Notre directeur au CRAVE, Ambroise Guillaume, s’est penché sur la question et a constaté dans ses observations de recherche que la barrière de la surqualification affecte de plusieurs façons la personne immigrante surqualifiée, qui peut :

    • Se voir refuser automatiquement des opportunités d’emploi qui représentent, souvent, sa seule option de travailler dans son domaine d’expertise ou d’acquérir de l’expérience canadienne ;
    • Se sentir démotivée (voire déprimée) en raison de tâches et de responsabilités en deçà de ses compétences et de ses capacités (on lui demande fréquemment d’exécuter et d’éviter de réfléchir) ;
    • Constater que les investissements faits (temps, argent et efforts) dans ses études postsecondaires ne sont pas récompensés adéquatement (habituellement, ces employés gagnent un salaire moindre que celui reçu par ses collègues ayant le même niveau d’études et occupant un emploi à la hauteur de leurs qualifications) ;
    • Se sentir dévalorisée par son superviseur immédiat (qui a parfois un profil inférieur à celui de son subordonné, et par ce fait se sent mal à l’aise dans sa relation de travail) ;
    • Être systématiquement traitée de façon différente par rapport à ses collègues de travail non surqualifiés (en raison de cet inconfort hiérarchique, l’immigrant occupant un poste sous-qualifié se sent obligé de « cacher » ses compétences, et en même temps toute « erreur » commisse — ou apparemment commise — est remarquée ;
    • Renoncer à sa profession et décider d’exercer un métier exigeant peu des diplômes dans un autre domaine.
 
La règle d’or

Pour notre fondateur au Centre de Recherche-Action sur le Vivre-Ensemble, la règle d’or pour contrer cette barrière à laquelle sont confrontés bon nombre de nouveaux immigrants est de rester discret ; de communiquer juste ce qui est pertinent selon le poste convoité. Ici, moins, c’est plus ! Et cela n’inclut pas exclusivement le CV et la lettre de motivation, mais aussi son profil sur des réseaux sociaux comme LinkedIn. Ceux-ci sont souvent consultés par les employeurs potentiels, ou, une fois en fonction, par les superviseurs directs.

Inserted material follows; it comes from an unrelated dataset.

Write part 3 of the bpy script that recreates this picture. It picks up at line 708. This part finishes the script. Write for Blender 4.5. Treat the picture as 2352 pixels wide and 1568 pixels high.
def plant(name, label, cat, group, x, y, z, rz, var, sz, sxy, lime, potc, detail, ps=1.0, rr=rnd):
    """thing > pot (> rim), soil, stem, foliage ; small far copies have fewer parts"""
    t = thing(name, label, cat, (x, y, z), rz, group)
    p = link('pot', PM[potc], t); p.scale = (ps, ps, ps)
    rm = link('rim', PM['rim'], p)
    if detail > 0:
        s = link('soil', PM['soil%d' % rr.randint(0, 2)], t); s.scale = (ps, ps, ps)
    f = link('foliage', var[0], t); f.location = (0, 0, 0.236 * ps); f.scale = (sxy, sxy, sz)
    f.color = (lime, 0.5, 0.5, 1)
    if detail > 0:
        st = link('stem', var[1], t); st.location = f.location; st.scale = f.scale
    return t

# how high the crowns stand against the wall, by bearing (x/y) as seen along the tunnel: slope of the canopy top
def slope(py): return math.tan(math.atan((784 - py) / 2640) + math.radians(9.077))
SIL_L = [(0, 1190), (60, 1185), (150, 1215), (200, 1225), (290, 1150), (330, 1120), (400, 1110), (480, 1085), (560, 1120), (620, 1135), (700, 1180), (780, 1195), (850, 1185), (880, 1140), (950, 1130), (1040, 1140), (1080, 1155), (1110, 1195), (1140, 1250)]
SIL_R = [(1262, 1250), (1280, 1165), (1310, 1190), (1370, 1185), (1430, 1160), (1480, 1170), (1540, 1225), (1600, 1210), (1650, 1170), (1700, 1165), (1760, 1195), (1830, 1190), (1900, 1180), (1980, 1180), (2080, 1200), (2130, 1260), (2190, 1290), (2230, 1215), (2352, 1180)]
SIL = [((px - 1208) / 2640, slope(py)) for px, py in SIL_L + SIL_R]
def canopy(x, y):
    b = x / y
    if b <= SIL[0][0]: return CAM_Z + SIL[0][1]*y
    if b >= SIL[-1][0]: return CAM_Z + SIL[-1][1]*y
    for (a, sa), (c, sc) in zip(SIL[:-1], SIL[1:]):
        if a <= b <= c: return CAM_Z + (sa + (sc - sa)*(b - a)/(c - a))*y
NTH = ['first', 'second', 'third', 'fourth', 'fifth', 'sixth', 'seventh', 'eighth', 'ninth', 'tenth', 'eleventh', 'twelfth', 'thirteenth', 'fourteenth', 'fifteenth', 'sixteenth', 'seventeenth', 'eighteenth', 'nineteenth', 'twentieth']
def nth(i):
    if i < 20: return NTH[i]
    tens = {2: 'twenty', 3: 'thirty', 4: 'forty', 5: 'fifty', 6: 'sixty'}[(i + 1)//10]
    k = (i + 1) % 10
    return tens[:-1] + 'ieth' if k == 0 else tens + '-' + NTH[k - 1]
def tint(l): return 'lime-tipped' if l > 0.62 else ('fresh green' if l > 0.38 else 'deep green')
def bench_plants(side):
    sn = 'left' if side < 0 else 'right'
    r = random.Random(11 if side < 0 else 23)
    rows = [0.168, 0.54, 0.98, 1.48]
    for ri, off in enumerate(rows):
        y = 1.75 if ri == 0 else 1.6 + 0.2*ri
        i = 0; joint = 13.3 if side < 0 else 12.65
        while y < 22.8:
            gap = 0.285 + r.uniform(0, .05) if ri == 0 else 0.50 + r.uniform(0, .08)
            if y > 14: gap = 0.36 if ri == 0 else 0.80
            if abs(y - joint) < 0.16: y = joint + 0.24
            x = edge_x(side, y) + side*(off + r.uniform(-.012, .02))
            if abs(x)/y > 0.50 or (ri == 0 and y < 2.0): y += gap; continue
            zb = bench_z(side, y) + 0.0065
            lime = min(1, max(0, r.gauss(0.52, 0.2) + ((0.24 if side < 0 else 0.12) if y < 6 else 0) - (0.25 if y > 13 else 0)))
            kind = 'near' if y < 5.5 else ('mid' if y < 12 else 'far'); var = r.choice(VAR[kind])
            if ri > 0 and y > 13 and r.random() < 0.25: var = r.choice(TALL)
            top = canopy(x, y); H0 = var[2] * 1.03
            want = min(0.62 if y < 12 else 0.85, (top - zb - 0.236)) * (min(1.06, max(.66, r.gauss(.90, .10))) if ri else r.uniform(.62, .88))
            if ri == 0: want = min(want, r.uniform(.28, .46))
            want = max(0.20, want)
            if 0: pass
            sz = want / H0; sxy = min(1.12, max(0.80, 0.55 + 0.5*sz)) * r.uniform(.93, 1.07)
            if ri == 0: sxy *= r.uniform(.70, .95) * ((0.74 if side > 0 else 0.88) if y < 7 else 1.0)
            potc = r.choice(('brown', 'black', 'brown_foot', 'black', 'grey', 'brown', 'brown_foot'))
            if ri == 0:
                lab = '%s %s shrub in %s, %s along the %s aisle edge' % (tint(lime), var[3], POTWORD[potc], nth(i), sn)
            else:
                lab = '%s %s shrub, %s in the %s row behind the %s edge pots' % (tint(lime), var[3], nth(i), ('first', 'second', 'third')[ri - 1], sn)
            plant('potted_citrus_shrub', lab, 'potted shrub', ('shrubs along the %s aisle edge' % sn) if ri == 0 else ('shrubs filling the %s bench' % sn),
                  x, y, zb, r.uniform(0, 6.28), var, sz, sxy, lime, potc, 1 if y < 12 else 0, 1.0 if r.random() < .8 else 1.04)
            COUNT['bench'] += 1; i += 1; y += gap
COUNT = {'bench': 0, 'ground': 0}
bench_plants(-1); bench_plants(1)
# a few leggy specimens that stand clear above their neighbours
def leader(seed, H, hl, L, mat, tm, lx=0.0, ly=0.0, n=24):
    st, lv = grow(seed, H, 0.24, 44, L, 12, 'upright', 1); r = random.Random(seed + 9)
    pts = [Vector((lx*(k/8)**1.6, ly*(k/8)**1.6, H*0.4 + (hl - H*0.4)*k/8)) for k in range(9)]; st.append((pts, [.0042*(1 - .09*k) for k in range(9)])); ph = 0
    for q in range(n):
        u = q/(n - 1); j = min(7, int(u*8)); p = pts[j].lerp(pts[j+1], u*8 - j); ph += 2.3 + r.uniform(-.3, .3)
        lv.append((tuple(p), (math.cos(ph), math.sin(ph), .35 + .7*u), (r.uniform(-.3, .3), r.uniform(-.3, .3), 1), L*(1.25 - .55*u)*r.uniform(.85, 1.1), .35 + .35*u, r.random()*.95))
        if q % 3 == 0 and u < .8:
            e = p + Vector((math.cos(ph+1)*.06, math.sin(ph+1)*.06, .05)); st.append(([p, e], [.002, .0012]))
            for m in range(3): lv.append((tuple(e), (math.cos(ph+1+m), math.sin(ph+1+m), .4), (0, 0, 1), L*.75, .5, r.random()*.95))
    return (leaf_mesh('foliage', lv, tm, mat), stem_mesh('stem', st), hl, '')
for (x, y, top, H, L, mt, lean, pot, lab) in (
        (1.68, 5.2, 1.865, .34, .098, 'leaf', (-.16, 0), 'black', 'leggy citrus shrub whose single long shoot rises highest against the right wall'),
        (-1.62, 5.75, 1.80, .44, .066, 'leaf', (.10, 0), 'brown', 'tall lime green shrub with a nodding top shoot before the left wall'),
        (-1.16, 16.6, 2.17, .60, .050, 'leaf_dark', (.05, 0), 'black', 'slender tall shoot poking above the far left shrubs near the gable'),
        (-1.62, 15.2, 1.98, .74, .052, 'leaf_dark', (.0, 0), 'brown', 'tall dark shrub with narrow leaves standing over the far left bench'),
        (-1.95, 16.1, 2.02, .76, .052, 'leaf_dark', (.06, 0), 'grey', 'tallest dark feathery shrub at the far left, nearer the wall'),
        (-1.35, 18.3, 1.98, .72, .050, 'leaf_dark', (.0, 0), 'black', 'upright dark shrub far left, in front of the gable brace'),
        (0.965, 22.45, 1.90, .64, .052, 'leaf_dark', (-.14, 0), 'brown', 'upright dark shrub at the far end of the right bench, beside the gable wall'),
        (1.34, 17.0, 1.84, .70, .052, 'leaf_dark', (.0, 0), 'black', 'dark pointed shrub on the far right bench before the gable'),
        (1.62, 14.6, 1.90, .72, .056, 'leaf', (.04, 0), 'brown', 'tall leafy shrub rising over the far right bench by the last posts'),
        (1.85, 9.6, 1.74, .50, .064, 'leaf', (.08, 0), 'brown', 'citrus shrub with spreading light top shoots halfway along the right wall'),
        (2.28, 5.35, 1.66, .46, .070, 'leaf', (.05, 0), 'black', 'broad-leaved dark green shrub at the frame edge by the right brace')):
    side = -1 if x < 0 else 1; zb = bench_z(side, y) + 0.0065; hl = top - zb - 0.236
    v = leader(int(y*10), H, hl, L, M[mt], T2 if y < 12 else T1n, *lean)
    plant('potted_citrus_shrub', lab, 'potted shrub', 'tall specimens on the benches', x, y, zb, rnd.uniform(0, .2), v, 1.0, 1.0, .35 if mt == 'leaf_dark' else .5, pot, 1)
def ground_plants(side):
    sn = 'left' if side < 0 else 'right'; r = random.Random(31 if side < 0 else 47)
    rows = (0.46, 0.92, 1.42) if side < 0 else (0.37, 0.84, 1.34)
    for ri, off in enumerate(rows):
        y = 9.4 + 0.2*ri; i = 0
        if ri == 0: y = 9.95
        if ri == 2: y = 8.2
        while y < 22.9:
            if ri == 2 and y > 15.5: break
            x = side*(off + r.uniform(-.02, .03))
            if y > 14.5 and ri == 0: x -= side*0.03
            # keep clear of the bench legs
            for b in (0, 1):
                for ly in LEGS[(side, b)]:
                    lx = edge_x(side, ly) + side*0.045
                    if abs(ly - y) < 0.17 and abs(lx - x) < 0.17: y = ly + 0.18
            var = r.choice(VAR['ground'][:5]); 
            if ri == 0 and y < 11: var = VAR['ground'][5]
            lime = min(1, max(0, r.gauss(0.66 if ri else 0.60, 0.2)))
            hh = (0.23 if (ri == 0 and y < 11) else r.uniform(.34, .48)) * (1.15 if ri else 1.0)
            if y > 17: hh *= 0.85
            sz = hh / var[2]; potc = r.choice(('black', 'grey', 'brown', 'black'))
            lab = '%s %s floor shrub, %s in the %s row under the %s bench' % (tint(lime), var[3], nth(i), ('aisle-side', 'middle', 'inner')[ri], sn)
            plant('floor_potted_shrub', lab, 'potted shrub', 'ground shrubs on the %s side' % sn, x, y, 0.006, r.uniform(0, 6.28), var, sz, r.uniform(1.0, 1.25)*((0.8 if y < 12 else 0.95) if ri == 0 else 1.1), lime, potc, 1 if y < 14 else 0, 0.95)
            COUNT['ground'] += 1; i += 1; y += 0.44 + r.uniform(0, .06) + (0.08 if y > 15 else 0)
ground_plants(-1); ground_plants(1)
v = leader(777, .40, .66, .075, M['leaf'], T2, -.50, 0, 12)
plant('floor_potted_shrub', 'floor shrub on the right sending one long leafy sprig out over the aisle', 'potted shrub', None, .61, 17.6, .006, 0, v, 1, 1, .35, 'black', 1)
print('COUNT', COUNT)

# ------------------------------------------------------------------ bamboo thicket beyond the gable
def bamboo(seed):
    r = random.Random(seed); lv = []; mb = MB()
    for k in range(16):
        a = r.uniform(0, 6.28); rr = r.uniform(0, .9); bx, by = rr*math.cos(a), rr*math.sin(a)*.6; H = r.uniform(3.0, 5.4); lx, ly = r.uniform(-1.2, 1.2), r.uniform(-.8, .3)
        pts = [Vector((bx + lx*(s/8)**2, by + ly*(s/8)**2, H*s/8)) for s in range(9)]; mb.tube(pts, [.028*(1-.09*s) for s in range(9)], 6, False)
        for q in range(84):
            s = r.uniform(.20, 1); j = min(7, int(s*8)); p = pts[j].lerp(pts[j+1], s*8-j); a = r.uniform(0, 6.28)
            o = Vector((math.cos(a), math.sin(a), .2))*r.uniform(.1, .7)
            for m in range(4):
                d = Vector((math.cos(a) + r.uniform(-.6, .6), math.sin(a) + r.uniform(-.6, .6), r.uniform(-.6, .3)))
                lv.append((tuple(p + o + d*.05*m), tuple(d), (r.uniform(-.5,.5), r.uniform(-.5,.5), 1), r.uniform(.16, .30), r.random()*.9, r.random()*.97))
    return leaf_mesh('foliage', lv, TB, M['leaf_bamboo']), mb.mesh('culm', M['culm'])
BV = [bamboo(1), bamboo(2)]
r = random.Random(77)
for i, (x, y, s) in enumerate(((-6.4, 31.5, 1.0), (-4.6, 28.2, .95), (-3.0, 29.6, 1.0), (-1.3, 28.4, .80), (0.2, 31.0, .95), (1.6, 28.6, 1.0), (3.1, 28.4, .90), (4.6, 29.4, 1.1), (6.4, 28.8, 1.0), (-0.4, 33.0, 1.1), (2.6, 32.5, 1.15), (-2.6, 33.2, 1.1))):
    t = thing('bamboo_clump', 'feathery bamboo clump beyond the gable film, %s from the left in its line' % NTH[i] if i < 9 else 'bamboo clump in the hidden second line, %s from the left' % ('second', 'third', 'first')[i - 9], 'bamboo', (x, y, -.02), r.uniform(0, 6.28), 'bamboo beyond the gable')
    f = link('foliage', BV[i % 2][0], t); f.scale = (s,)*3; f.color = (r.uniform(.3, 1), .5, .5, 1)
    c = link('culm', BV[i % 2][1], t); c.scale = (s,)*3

Souvenons-nous du principe mentionné dans notre dernier billet de blogue sur les métiers cachés, selon lequel « on ne peut pas être au sommet sans passer par la base » et qui, dans la pratique, est observé au Québec. Alors, immigrant qualifié, gardez en tête vos objectifs et donnez-vous l’occasion de vous faire connaitre dans votre champ d’activité en déployant vos compétences — et vos ailes — au fur et à mesure que vous vous faites une place ici.